Wisconsin Residents and Lawmakers Await Supreme Court Immigration Ruling

Apr 18, 2016

On Monday, the U.S. Supreme Court begins considering a divisive issue related to immigration. The case originated in Texas, but the implications are potentially broad-reaching. Interests in Wisconsin are keeping close watch.

You may have heard acronyms for the programs President Obama created for some undocumented residents: DACA and DAPA. The first would enable some to stay in the U.S. if they were brought here as children. The second would clear a legal path for those who have a child who is a U.S. citizen.

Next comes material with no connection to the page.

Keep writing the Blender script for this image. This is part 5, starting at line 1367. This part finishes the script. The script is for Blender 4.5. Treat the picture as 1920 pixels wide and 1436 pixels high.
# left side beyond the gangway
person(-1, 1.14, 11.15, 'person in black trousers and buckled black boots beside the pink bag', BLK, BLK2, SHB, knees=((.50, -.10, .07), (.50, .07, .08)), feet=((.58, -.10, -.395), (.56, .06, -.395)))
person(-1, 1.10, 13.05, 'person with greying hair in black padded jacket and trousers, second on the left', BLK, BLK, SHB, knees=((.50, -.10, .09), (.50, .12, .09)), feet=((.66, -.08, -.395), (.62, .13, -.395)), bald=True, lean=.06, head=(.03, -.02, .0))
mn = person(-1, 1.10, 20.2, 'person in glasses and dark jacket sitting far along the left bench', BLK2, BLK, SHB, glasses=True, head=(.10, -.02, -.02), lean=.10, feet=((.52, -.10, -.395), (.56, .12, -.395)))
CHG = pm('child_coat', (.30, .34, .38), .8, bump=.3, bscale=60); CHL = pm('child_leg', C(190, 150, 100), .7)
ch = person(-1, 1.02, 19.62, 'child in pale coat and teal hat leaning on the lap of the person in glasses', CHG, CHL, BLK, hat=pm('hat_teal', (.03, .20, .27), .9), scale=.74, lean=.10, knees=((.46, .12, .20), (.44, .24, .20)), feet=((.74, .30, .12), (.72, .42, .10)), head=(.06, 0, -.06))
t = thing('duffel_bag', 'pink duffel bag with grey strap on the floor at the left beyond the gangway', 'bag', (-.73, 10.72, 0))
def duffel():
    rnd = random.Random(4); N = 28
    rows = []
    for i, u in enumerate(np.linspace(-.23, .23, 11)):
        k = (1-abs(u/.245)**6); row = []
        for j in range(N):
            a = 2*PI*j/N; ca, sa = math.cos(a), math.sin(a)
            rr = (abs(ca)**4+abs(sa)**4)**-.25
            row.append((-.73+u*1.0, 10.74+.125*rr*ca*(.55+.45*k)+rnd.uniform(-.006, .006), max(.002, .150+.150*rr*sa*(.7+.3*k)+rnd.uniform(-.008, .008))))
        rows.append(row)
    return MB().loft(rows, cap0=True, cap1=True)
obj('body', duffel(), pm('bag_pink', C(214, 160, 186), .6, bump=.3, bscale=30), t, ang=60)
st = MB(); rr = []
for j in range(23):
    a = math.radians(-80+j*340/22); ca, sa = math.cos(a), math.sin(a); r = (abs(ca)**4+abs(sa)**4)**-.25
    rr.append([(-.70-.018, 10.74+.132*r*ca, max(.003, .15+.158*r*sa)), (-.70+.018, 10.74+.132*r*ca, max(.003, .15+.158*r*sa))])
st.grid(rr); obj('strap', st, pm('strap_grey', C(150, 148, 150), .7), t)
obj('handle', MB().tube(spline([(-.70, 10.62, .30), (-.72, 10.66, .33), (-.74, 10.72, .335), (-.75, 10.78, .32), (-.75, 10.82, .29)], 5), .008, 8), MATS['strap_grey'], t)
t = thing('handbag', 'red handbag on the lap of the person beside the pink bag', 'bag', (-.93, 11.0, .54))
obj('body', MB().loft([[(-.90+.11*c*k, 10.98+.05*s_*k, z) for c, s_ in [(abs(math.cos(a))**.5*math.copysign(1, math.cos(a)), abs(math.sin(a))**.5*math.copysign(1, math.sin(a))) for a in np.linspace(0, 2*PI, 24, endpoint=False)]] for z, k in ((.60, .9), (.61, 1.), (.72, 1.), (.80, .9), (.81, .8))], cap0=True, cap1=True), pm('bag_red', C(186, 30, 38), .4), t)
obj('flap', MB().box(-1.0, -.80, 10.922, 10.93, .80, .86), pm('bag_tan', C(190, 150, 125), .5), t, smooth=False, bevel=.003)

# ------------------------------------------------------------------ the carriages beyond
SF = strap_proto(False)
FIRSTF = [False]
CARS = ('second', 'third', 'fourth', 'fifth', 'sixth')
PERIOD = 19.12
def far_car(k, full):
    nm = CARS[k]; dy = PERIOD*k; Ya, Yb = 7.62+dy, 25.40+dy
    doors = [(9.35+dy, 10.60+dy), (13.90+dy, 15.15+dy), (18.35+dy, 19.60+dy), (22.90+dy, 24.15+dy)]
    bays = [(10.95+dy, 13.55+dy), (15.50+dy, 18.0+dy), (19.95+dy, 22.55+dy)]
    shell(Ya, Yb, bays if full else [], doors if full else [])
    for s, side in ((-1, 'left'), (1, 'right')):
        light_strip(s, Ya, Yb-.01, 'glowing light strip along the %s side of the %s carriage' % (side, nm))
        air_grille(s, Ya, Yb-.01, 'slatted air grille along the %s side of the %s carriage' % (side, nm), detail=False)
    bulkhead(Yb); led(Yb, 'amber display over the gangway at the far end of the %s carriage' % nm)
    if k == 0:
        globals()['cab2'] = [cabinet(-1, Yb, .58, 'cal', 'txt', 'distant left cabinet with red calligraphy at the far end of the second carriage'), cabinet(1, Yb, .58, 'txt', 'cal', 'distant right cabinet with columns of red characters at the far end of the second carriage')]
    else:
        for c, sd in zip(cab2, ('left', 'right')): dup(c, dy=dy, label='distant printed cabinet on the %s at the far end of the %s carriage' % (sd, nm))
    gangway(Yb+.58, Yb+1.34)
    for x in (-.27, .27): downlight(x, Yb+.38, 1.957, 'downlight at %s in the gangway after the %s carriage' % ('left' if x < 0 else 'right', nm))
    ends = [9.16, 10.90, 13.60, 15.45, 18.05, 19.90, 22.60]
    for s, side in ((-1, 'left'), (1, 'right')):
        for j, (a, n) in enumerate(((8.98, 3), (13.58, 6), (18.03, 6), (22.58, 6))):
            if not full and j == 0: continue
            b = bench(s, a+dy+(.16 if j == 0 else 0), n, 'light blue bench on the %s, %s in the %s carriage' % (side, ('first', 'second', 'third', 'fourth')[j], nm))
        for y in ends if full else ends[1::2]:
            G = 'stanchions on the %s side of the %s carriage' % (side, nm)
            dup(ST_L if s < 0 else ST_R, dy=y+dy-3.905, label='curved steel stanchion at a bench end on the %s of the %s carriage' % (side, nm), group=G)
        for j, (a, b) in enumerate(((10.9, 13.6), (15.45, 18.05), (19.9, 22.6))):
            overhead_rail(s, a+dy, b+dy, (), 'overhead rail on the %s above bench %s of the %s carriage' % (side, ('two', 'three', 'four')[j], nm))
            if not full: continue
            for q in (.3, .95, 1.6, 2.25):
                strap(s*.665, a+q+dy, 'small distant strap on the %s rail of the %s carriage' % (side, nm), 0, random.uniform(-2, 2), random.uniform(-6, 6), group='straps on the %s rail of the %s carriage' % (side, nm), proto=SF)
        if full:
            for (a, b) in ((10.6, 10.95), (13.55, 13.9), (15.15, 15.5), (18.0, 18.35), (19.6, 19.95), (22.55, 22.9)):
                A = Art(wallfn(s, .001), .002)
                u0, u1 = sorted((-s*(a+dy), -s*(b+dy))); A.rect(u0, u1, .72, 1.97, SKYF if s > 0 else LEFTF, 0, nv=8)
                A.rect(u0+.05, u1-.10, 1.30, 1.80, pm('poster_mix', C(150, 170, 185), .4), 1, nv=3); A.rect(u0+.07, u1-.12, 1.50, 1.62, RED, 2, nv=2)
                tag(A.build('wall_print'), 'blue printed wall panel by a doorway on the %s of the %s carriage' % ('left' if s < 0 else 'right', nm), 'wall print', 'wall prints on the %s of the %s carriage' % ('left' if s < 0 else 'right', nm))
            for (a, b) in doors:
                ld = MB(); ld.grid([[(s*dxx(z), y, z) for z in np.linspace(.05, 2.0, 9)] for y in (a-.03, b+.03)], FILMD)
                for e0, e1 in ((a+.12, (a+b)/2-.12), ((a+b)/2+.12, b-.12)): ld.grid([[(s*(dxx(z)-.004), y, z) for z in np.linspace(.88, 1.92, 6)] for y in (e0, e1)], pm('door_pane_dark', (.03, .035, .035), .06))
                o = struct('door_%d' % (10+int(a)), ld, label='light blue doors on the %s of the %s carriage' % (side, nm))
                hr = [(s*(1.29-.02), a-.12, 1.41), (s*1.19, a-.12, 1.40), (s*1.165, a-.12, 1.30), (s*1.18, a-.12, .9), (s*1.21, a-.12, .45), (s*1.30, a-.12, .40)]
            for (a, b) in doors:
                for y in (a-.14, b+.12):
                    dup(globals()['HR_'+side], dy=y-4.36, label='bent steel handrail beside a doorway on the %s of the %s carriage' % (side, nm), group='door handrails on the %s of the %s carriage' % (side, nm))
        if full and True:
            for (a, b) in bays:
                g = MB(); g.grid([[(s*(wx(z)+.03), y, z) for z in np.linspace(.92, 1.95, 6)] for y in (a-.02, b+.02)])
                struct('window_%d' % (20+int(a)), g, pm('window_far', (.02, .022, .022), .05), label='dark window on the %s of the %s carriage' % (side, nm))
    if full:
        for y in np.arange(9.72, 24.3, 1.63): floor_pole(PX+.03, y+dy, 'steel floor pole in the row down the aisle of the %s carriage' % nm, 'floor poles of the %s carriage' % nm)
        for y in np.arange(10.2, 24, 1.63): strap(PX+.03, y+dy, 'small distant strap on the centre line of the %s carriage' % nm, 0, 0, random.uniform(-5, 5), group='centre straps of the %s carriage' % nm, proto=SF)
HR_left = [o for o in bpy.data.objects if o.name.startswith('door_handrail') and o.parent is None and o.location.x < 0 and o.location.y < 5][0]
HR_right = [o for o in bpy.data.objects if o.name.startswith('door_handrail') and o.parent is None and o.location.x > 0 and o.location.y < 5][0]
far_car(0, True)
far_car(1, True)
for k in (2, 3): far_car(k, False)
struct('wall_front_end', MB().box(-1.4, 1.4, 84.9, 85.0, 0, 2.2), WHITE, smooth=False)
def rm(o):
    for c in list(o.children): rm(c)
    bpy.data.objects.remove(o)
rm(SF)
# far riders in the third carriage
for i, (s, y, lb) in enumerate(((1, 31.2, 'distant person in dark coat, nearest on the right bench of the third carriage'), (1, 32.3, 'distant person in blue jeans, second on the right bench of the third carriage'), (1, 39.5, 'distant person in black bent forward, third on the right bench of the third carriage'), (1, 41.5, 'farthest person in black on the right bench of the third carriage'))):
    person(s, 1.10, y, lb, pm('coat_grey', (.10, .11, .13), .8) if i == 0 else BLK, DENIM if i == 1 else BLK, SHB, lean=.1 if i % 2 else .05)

Milwaukee resident Francisca Vazquez has two young children born here, and a third on the way. "We have a little -- some -- issues, and we're basically afraid of my husband getting deported. He's in deportation proceedings right now," she says.

At the Milwaukee offices of the immigrant rights group Voces de la Frontera, Vazquez says that she and her husband moved to Milwaukee as newlyweds 14 years ago because they wanted a better life. "In Mexico basically, there's no work. There's no opportunities for us at this moment," she says.

Now her husband works at a dairy farm, while she takes care of the children. That path from Mexico to Wisconsin is a common and long-standing one, according to John Holevoet of the Dairy Business Association.

"Without them, we couldn't maintain our position as America's Dairyland," Holevoet says.

His organization has been educating the public about the value of the immigrant workforce. So has Professional Dairy Producers of Wisconsin. Its head, Mitch Breunig, says the president's programs DAPA and DACA would benefit thousands of people who work on state farms.

"I think that it's really important that families that have been in the United States for a long, long time continue to be able to remain together and that we're not ripping families apart, because that's bad for America," Breunig says.

Breunig says the workers are valuable because they take jobs farmers otherwise would be unable to fill.

The two industry groups won't take an official stand on the legal issues surrounding President Obama's programs. But Wisconsin politicians have weighed in. Attorney General Brad Schimel signed onto the Texas lawsuit that challenges DAPA and DACA. He argues the programs would hurt the state.

"It will be expensive for Wisconsin, when suddenly we have many more people becoming eligible for many different types of state benefits, from BadgerCare to education and other things," Schimel says.

Another Wisconsin Republican opposes the programs, but not on the grounds that they would hurt the state. Congressman and House Speaker Paul Ryan insists the president’s action threatens the integrity of the Constitution. Ryan recently made his case on the House floor.

"Article I states that all legislative powers are vested in Congress. Article II states that the president shall 'take care that the laws be faithfully executed.' That separation of powers could not be clearer," Ryan says.

Those may be among the oral arguments lawyers make on Monday before the Supreme Court.